▶ [Available data]:

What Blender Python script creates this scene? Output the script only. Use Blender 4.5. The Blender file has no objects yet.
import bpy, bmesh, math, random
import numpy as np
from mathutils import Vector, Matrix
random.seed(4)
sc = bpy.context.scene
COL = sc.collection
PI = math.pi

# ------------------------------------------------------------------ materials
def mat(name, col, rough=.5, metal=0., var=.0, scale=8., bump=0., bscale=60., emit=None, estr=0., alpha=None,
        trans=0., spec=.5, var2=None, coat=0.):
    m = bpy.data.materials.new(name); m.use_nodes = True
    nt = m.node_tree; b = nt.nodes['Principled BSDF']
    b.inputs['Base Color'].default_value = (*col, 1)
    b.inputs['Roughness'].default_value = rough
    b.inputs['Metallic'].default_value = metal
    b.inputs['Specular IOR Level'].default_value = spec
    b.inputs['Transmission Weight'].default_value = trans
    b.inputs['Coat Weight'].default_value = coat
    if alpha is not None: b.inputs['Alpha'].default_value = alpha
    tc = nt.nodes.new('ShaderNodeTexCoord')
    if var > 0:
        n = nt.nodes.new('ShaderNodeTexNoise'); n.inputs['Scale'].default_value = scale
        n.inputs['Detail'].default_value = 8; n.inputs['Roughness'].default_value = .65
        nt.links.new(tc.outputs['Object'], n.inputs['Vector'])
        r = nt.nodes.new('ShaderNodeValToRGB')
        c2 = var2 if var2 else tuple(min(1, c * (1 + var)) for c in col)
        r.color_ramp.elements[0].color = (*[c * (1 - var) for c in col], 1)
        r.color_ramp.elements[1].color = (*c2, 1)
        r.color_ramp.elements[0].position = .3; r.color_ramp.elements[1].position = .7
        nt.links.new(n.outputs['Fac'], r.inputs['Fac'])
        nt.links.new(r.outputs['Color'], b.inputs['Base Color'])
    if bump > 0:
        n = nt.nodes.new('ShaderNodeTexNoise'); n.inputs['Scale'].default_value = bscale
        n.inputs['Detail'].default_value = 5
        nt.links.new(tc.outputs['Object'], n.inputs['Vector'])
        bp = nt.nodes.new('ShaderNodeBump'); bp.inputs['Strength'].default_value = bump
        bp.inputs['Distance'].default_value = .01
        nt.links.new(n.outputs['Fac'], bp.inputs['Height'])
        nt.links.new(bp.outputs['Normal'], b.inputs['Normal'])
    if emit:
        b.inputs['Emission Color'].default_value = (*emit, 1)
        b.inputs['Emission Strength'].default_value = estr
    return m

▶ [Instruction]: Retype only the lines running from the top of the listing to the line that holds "PI = math.pi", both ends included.

▶ [Output of the task]:
What Blender Python script creates this scene? Output the script only. Use Blender 4.5. The Blender file has no objects yet.
import bpy, bmesh, math, random
import numpy as np
from mathutils import Vector, Matrix
random.seed(4)
sc = bpy.context.scene
COL = sc.collection
PI = math.pi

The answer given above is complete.